***** Data

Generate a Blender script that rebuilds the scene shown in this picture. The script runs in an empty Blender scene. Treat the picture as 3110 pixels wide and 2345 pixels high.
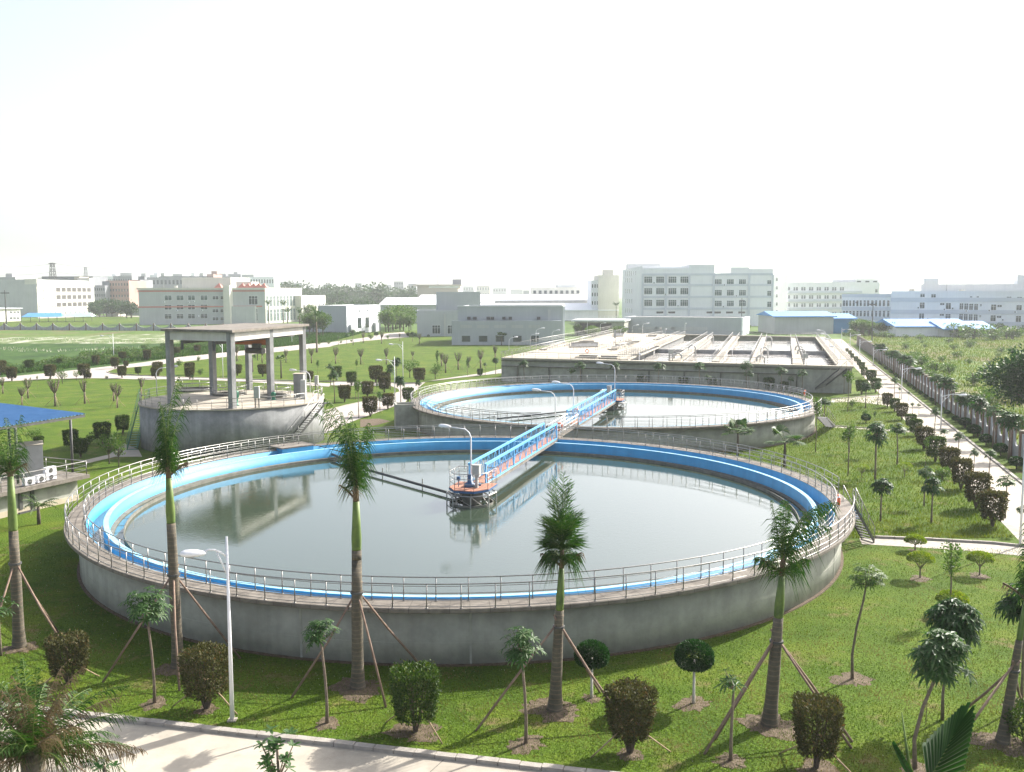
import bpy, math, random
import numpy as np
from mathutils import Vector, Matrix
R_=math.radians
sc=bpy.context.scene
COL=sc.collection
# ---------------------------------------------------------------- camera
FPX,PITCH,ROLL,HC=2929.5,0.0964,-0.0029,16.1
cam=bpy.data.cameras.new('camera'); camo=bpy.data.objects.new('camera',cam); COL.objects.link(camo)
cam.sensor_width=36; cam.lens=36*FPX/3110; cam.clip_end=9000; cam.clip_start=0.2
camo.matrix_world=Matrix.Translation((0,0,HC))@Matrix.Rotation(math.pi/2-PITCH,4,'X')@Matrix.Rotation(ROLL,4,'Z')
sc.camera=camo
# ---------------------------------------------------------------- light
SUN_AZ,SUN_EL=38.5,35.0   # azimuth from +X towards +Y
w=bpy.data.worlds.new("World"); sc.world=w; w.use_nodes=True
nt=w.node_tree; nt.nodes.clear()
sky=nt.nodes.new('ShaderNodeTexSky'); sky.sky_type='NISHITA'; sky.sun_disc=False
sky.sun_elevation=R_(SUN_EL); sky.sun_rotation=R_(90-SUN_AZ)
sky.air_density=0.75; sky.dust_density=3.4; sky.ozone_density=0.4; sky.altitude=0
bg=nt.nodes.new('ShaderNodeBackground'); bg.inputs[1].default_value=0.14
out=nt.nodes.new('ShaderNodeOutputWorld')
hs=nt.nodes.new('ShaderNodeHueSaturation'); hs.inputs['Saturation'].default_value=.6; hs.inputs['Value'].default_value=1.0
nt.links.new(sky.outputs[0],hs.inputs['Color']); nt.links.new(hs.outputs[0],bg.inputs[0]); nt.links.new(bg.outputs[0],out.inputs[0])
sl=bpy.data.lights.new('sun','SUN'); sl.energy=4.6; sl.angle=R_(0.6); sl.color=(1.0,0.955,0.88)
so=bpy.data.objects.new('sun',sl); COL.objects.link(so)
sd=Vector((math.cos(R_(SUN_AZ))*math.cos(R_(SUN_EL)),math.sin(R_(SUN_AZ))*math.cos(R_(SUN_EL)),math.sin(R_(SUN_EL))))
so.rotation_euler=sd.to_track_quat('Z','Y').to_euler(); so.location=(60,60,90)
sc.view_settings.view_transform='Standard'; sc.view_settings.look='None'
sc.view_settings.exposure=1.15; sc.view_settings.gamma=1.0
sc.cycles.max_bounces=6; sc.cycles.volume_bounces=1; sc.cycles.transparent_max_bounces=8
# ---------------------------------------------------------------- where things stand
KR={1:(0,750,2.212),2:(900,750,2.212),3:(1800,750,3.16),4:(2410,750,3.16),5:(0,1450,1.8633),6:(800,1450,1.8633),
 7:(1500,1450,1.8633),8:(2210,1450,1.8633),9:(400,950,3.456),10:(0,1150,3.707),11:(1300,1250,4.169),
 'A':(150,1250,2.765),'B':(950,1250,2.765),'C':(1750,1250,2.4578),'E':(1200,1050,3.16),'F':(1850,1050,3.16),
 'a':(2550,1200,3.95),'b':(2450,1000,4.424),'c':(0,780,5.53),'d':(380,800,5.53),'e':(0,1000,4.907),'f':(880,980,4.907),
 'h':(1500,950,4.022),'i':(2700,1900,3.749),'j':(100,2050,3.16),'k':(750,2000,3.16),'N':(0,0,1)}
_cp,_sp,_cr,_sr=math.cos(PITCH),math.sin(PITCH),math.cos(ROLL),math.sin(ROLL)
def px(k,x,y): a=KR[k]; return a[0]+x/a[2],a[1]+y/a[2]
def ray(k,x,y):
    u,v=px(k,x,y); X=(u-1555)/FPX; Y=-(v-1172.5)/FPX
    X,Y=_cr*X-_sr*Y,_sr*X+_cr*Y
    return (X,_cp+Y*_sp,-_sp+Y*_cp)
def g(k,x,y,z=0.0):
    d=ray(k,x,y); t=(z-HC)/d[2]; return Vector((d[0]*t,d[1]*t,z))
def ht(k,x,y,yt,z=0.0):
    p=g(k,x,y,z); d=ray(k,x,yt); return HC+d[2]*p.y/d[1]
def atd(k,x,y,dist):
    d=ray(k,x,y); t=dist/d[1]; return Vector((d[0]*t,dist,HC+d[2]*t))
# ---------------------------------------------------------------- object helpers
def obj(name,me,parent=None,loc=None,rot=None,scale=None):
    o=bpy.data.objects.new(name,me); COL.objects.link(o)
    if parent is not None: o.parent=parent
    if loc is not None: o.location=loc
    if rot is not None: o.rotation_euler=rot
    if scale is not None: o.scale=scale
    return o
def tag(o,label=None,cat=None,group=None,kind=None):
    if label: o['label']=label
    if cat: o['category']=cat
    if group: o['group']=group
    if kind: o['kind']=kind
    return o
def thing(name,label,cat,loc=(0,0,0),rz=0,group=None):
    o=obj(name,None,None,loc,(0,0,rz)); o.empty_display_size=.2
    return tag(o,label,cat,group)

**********

* [Do this]:
Leave out the pictures and retype every line above exactly.

* [Result]:
Generate a Blender script that rebuilds the scene shown in this picture. The script runs in an empty Blender scene. Treat the picture as 3110 pixels wide and 2345 pixels high.
import bpy, math, random
import numpy as np
from mathutils import Vector, Matrix
R_=math.radians
sc=bpy.context.scene
COL=sc.collection
# ---------------------------------------------------------------- camera
FPX,PITCH,ROLL,HC=2929.5,0.0964,-0.0029,16.1
cam=bpy.data.cameras.new('camera'); camo=bpy.data.objects.new('camera',cam); COL.objects.link(camo)
cam.sensor_width=36; cam.lens=36*FPX/3110; cam.clip_end=9000; cam.clip_start=0.2
camo.matrix_world=Matrix.Translation((0,0,HC))@Matrix.Rotation(math.pi/2-PITCH,4,'X')@Matrix.Rotation(ROLL,4,'Z')
sc.camera=camo
# ---------------------------------------------------------------- light
SUN_AZ,SUN_EL=38.5,35.0   # azimuth from +X towards +Y
w=bpy.data.worlds.new("World"); sc.world=w; w.use_nodes=True
nt=w.node_tree; nt.nodes.clear()
sky=nt.nodes.new('ShaderNodeTexSky'); sky.sky_type='NISHITA'; sky.sun_disc=False
sky.sun_elevation=R_(SUN_EL); sky.sun_rotation=R_(90-SUN_AZ)
sky.air_density=0.75; sky.dust_density=3.4; sky.ozone_density=0.4; sky.altitude=0
bg=nt.nodes.new('ShaderNodeBackground'); bg.inputs[1].default_value=0.14
out=nt.nodes.new('ShaderNodeOutputWorld')
hs=nt.nodes.new('ShaderNodeHueSaturation'); hs.inputs['Saturation'].default_value=.6; hs.inputs['Value'].default_value=1.0
nt.links.new(sky.outputs[0],hs.inputs['Color']); nt.links.new(hs.outputs[0],bg.inputs[0]); nt.links.new(bg.outputs[0],out.inputs[0])
sl=bpy.data.lights.new('sun','SUN'); sl.energy=4.6; sl.angle=R_(0.6); sl.color=(1.0,0.955,0.88)
so=bpy.data.objects.new('sun',sl); COL.objects.link(so)
sd=Vector((math.cos(R_(SUN_AZ))*math.cos(R_(SUN_EL)),math.sin(R_(SUN_AZ))*math.cos(R_(SUN_EL)),math.sin(R_(SUN_EL))))
so.rotation_euler=sd.to_track_quat('Z','Y').to_euler(); so.location=(60,60,90)
sc.view_settings.view_transform='Standard'; sc.view_settings.look='None'
sc.view_settings.exposure=1.15; sc.view_settings.gamma=1.0
sc.cycles.max_bounces=6; sc.cycles.volume_bounces=1; sc.cycles.transparent_max_bounces=8
# ---------------------------------------------------------------- where things stand
KR={1:(0,750,2.212),2:(900,750,2.212),3:(1800,750,3.16),4:(2410,750,3.16),5:(0,1450,1.8633),6:(800,1450,1.8633),
 7:(1500,1450,1.8633),8:(2210,1450,1.8633),9:(400,950,3.456),10:(0,1150,3.707),11:(1300,1250,4.169),
 'A':(150,1250,2.765),'B':(950,1250,2.765),'C':(1750,1250,2.4578),'E':(1200,1050,3.16),'F':(1850,1050,3.16),
 'a':(2550,1200,3.95),'b':(2450,1000,4.424),'c':(0,780,5.53),'d':(380,800,5.53),'e':(0,1000,4.907),'f':(880,980,4.907),
 'h':(1500,950,4.022),'i':(2700,1900,3.749),'j':(100,2050,3.16),'k':(750,2000,3.16),'N':(0,0,1)}
_cp,_sp,_cr,_sr=math.cos(PITCH),math.sin(PITCH),math.cos(ROLL),math.sin(ROLL)
def px(k,x,y): a=KR[k]; return a[0]+x/a[2],a[1]+y/a[2]
def ray(k,x,y):
    u,v=px(k,x,y); X=(u-1555)/FPX; Y=-(v-1172.5)/FPX
    X,Y=_cr*X-_sr*Y,_sr*X+_cr*Y
    return (X,_cp+Y*_sp,-_sp+Y*_cp)
def g(k,x,y,z=0.0):
    d=ray(k,x,y); t=(z-HC)/d[2]; return Vector((d[0]*t,d[1]*t,z))
def ht(k,x,y,yt,z=0.0):
    p=g(k,x,y,z); d=ray(k,x,yt); return HC+d[2]*p.y/d[1]
def atd(k,x,y,dist):
    d=ray(k,x,y); t=dist/d[1]; return Vector((d[0]*t,dist,HC+d[2]*t))
# ---------------------------------------------------------------- object helpers
def obj(name,me,parent=None,loc=None,rot=None,scale=None):
    o=bpy.data.objects.new(name,me); COL.objects.link(o)
    if parent is not None: o.parent=parent
    if loc is not None: o.location=loc
    if rot is not None: o.rotation_euler=rot
    if scale is not None: o.scale=scale
    return o
def tag(o,label=None,cat=None,group=None,kind=None):
    if label: o['label']=label
    if cat: o['category']=cat
    if group: o['group']=group
    if kind: o['kind']=kind
    return o
def thing(name,label,cat,loc=(0,0,0),rz=0,group=None):
    o=obj(name,None,None,loc,(0,0,rz)); o.empty_display_size=.2
    return tag(o,label,cat,group)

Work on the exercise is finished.